24 de mayo de 2008

Oboe

Cuando hay concierto en Santiago, lo que más me gusta es llegar con tiempo, casi una hora antes. Voy a la cafetería de la Universidad, pido un café y leo un rato. Para mí es una especie de concentración en lo que va venir, al tiempo que una desconexión con el mundo que ruge. Ayer la orquesta tocó una sinfonía de Mozart y la Sinfonietta en Re Mayor (1925) de Ernesto Halffter. Me gusta entrar en el auditorio y sentarme cuando los primeros músicos comienzan a salir al escenario para afinar. Los veinte minutos previos al concierto son especiales, llenos de sonidos únicos. La sala está casi vacía, los músicos van saliendo despacio, afinan, tocan unas frases y muchos desaparecen. Otros permanecen sentados, charlan, miran al público, disponen las partituras, esperan y se concentran. Y luego, la música.

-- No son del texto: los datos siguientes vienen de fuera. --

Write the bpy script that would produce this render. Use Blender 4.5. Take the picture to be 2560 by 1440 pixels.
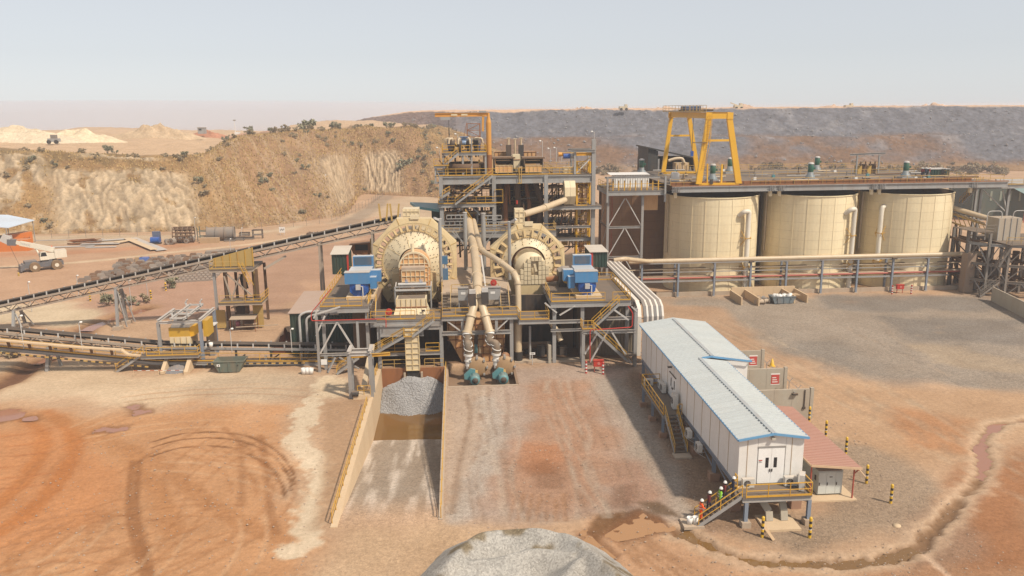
import bpy,bmesh,math,random
import numpy as np
from mathutils import Vector,Matrix
random.seed(7);RNG=np.random.default_rng(11)
for _o in list(bpy.data.objects):bpy.data.objects.remove(_o)
SC=bpy.context.scene
C=SC.collection
R=math.radians
F_PX,CX,CY,YH,ROLL,HCAM=2000.0,1280.0,720.0,272.0,0.0095,32.0
PITCH=math.atan((CY-YH)/F_PX)
def _rc(px,py):
 u,v=px-CX,py-CY
 c,s=math.cos(ROLL),math.sin(ROLL)
 a,b=u*c-v*s,u*s+v*c
 return a,F_PX*math.cos(PITCH)-b*math.sin(PITCH),-(F_PX*math.sin(PITCH)+b*math.cos(PITCH))
_d=_rc(1137,272);YAW=math.atan2(_d[0],_d[1])
def _ray(px,py):
 a,f,z=_rc(px,py);c,s=math.cos(YAW),math.sin(YAW)
 return Vector((a*c-f*s,a*s+f*c,z))
def G(px,py,z=0.0):
 d=_ray(px,py);t=(z-HCAM)/d.z;return Vector((d.x*t,d.y*t,z))
def V(px,py,Y):
 d=_ray(px,py);t=Y/d.y;return Vector((d.x*t,Y,HCAM+d.z*t))
cam=bpy.data.objects.new('camera',bpy.data.cameras.new('camera'));C.objects.link(cam);SC.camera=cam
cam.data.sensor_width=36;cam.data.lens=36*F_PX/2560;cam.data.clip_start=0.5;cam.data.clip_end=20000
right=(Vector(_ray(CX+1,CY))-Vector(_ray(CX,CY))).normalized()
fwd=_ray(CX,CY).normalized();upv=right.cross(fwd).normalized()
M=Matrix((right,upv,-fwd)).transposed().to_4x4();M.translation=Vector((0,0,HCAM));cam.matrix_world=M
SUN=Vector((0.47,-0.43,0.77)).normalized()
w=bpy.data.worlds.new('World');SC.world=w;w.use_nodes=True
nt=w.node_tree;nt.nodes.clear()
sky=nt.nodes.new('ShaderNodeTexSky');sky.sky_type='NISHITA';sky.sun_disc=False
sky.sun_elevation=math.asin(SUN.z);sky.sun_rotation=math.atan2(SUN.x,SUN.y)
sky.altitude=100;sky.air_density=1.0;sky.dust_density=0.25;sky.ozone_density=2.0
hsv=nt.nodes.new('ShaderNodeHueSaturation');hsv.inputs['Saturation'].default_value=0.36
veil=nt.nodes.new('ShaderNodeMix');veil.data_type='RGBA';veil.inputs[0].default_value=0.62;veil.inputs[7].default_value=(5.55,5.75,6.1,1)
bg=nt.nodes.new('ShaderNodeBackground');bg.inputs[1].default_value=0.125
wo=nt.nodes.new('ShaderNodeOutputWorld')
nt.links.new(sky.outputs[0],hsv.inputs['Color']);nt.links.new(hsv.outputs[0],veil.inputs[6]);nt.links.new(veil.outputs[2],bg.inputs[0]);nt.links.new(bg.outputs[0],wo.inputs[0])
sl=bpy.data.lights.new('sun','SUN');sl.energy=5.0;sl.angle=R(3.5);sl.color=(1.0,0.90,0.76)
so=bpy.data.objects.new('sun',sl);C.objects.link(so);so.rotation_euler=(-SUN).to_track_quat('-Z','Y').to_euler()
SC.view_settings.view_transform='Standard';SC.view_settings.look='None';SC.view_settings.exposure=-0.08;SC.view_settings.gamma=1.0
SC.view_settings.use_curve_mapping=False
SC.render.engine='CYCLES'
SC.cycles.max_bounces=6;SC.cycles.diffuse_bounces=3;SC.cycles.glossy_bounces=2;SC.cycles.transparent_max_bounces=6;SC.cycles.volume_bounces=1
def srgb(r,g,b,k=1.0):
 f=lambda c:(c/255)/12.92 if c/255<=0.04045 else ((c/255+0.055)/1.055)**2.4
 return (f(r)*k,f(g)*k,f(b)*k)
MATS={}
class NT:
 def __init__(s,name):
  s.m=bpy.data.materials.new(name);s.m.use_nodes=True ;s.t=s.m.node_tree;s.n=s.t.nodes;s.l=s.t.links
  s.b=s.n['Principled BSDF'];MATS[name]=s.m
 def node(s,typ,**kw):
  x=s.n.new(typ)
  for k,v in kw.items():
   if k in x.inputs.keys() if not k.startswith('_') else False :pass
   setattr(x,k,v)
  return x
 def link(s,a,b):s.l.new(a,b)
 def pos(s,scale=(1,1,1)):
  g=s.n.new('ShaderNodeNewGeometry');mp=s.n.new('ShaderNodeMapping');mp.inputs['Scale'].default_value=scale
  s.l.new(g.outputs['Position'],mp.inputs['Vector']);return mp.outputs[0]
 def noise(s,vec,scale,detail=4,rough=0.6):
  x=s.n.new('ShaderNodeTexNoise');x.inputs['Scale'].default_value=scale;x.inputs['Detail'].default_value=detail
  x.inputs['Roughness'].default_value=rough;s.l.new(vec,x.inputs['Vector']);return x.outputs['Fac']
 def ramp(s,fac,p0,p1,c0=(0,0,0,1),c1=(1,1,1,1)):
  x=s.n.new('ShaderNodeValToRGB');e=x.color_ramp.elements
  e[0].position,e[1].position=p0,p1;e[0].color,e[1].color=c0,c1;s.l.new(fac,x.inputs[0]);return x.outputs[0]
 def mix(s,fac,a,b,mode='MIX'):
  x=s.n.new('ShaderNodeMix');x.data_type='RGBA';x.blend_type=mode
  for sock,v in ((x.inputs[0],fac),(x.inputs[6],a),(x.inputs[7],b)):
   if hasattr(v,'is_linked') or hasattr(v,'node'):s.l.new(v,sock)
   elif isinstance(v,(int,float)):sock.default_value=v
   else :sock.default_value=(*v[:3],1)
  return x.outputs[2]
 def bump(s,h,strength=0.3,dist=0.05):
  x=s.n.new('ShaderNodeBump');x.inputs['Strength'].default_value=strength;x.inputs['Distance'].default_value=dist
  s.l.new(h,x.inputs['Height']);s.l.new(x.outputs[0],s.b.inputs['Normal'])
def mat(name,col,rough=0.6,metal=0.0,dirt=0.35,dirtcol=(0.30,0.17,0.09),scale=0.7,streak=0.25,top=0.35,topcol=(0.42,0.29,0.19)):
 """weathered paint: patchy dirt, rain streaks, dust settled on upward faces"""
 if name in MATS:return MATS[name]
 s=NT(name)
 p=s.pos((1,1,streak));p2=s.pos()
 n1=s.noise(p,scale,5,0.65);n2=s.noise(p2,scale*6,3)
 c=s.mix(s.ramp(n1,0.45,0.75,(0,0,0,1),(dirt,dirt,dirt,1)),col,dirtcol)
 c=s.mix(s.ramp(n2,0.3,0.75,(0,0,0,1),(0.16,0.16,0.16,1)),c,tuple(v*0.45 for v in col))
 if top:
  g=s.n.new('ShaderNodeNewGeometry');sx=s.n.new('ShaderNodeSeparateXYZ');s.l.new(g.outputs['Normal'],sx.inputs[0])
  c=s.mix(s.ramp(sx.outputs[2],0.55,0.95,(0,0,0,1),(top,top,top,1)),c,topcol)
 oi=s.n.new('ShaderNodeObjectInfo')
 c=s.mix(s.ramp(oi.outputs['Random'],0,1,(0,0,0,1),(0.14,0.14,0.14,1)),c,tuple(v*0.6 for v in col))
 s.l.new(c,s.b.inputs['Base Color']);s.b.inputs['Roughness'].default_value=rough;s.b.inputs['Metallic'].default_value=metal
 return s.m
STEEL=mat('galvanised_steel',(0.33,0.325,0.315),0.55,0.1,dirt=0.5,dirtcol=(0.22,0.145,0.09))
STEELW=mat('pale_painted_steel',(0.50,0.485,0.46),0.55,dirt=0.35)
YEL=mat('safety_yellow_paint',(0.60,0.33,0.035),0.55,dirt=0.5,top=0.15)
YELD=mat('dusty_yellow_paint',(0.52,0.33,0.09),0.65,dirt=0.5)
CRANEY=mat('crane_yellow_paint',(0.74,0.40,0.02),0.45,dirt=0.15,top=0.1)
ORANGE=mat('orange_crane_paint',(0.62,0.29,0.05),0.5,dirt=0.3,top=0.1)
CREAM=mat('cream_mill_paint',(0.66,0.51,0.28),0.5,dirt=0.30,dirtcol=(0.36,0.19,0.07),scale=0.45,top=0.2)
CREAML=mat('pale_cream_paint',(0.70,0.58,0.38),0.5,dirt=0.25,dirtcol=(0.36,0.2,0.09),scale=0.6,top=0.2)
CHUTE=mat('stained_chute_paint',(0.68,0.40,0.18),0.6,dirt=0.75,dirtcol=(0.42,0.16,0.06),scale=0.7)
PIPE=mat('cream_pipe_paint',(0.56,0.44,0.29),0.45,dirt=0.3,scale=0.8,streak=1.0,top=0.25)
BLUE=mat('motor_blue_paint',(0.065,0.22,0.43),0.35,dirt=0.2,top=0.75,topcol=(0.66,0.60,0.52))
BLUED=mat('deep_blue_paint',(0.012,0.085,0.33),0.4,dirt=0.15,top=0.2)
BLUEP=mat('pale_blue_paint',(0.24,0.34,0.50),0.4,dirt=0.2,top=0.2)
TEAL=mat('teal_pump_paint',(0.09,0.26,0.28),0.5,dirt=0.3,top=0.3)
GREEN=mat('dark_green_sheeting',(0.016,0.045,0.034),0.55,dirt=0.25,top=0.1)
GREENM=mat('green_motor_paint',(0.02,0.10,0.06),0.4,dirt=0.2)
SKIPG=mat('faded_green_skip_paint',(0.13,0.155,0.125),0.7,dirt=0.6)
WHITE=mat('white_panel_paint',(0.76,0.74,0.70),0.5,dirt=0.24,dirtcol=(0.45,0.36,0.27),scale=0.5,top=0.2)
CONC=mat('weathered_concrete',(0.44,0.35,0.26),0.9,dirt=0.45,dirtcol=(0.34,0.2,0.11),scale=0.5,top=0.3)
CONCW=mat('pale_tan_concrete',(0.62,0.46,0.29),0.9,dirt=0.3,dirtcol=(0.42,0.25,0.12),scale=0.4,top=0.15)
CONCG=mat('grey_precast_concrete',(0.40,0.36,0.29),0.9,dirt=0.35,scale=0.5)
GRATE=mat('dusty_deck_grating',(0.12,0.095,0.075),0.9,dirt=0.4,top=0.45,topcol=(0.20,0.145,0.10))
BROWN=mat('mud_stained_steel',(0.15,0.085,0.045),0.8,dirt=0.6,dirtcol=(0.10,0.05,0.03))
RUST=mat('rusted_plate',(0.30,0.12,0.045),0.85,dirt=0.6,dirtcol=(0.12,0.05,0.025))
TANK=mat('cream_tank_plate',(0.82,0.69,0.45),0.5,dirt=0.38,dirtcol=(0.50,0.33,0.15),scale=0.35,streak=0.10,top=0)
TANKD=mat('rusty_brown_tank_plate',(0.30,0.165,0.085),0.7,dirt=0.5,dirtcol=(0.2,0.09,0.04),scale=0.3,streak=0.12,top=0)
BLACK=mat('black_rubber',(0.018,0.017,0.017),0.7,dirt=0.25,dirtcol=(0.2,0.13,0.09))
DARK=mat('dark_machinery',(0.05,0.042,0.037),0.7,dirt=0.4)
RED=mat('red_paint',(0.50,0.03,0.02),0.45,dirt=0.2,top=0.1)
REDP=mat('dull_red_pipe_paint',(0.42,0.09,0.06),0.5,dirt=0.25)
PINKROOF=mat('faded_pink_roof_sheet',(0.42,0.215,0.165),0.6,dirt=0.35,dirtcol=(0.36,0.2,0.13),top=0.2)
ROOF=mat('pale_blue_roof_sheet',(0.47,0.495,0.49),0.5,dirt=0.18,dirtcol=(0.55,0.48,0.38),scale=0.3,top=0.1,topcol=(0.5,0.44,0.36))
ROOFB=mat('blue_roof_trim',(0.13,0.33,0.55),0.5,dirt=0.15,top=0.1)
GLASS=mat('dark_window_glass',(0.02,0.025,0.03),0.15,dirt=0.05,top=0)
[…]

La solista que ayer tocaba el oboe estaba embarazada. La miraba moverse, agitada, la cara roja en los pasajes de Mozart que exigían más entrega, en el borde de la silla, con la barriga ya grande. Pensaba en como influiría esa música en su hijo.
Después de la música y la cena, el viaje de vuelta, más de cien kilómetros a la una de la madrugada. Pero entonces, en la radio del coche está el filósofo Angel Gabilondo. Y esa es otra historia. La última vez que lo escuché dijo que la vejez aparece cuando perdemos alguna de estas tres cosas: curiosidad (entendida como la posibilidad de ser de otra manera), buen humor o salud.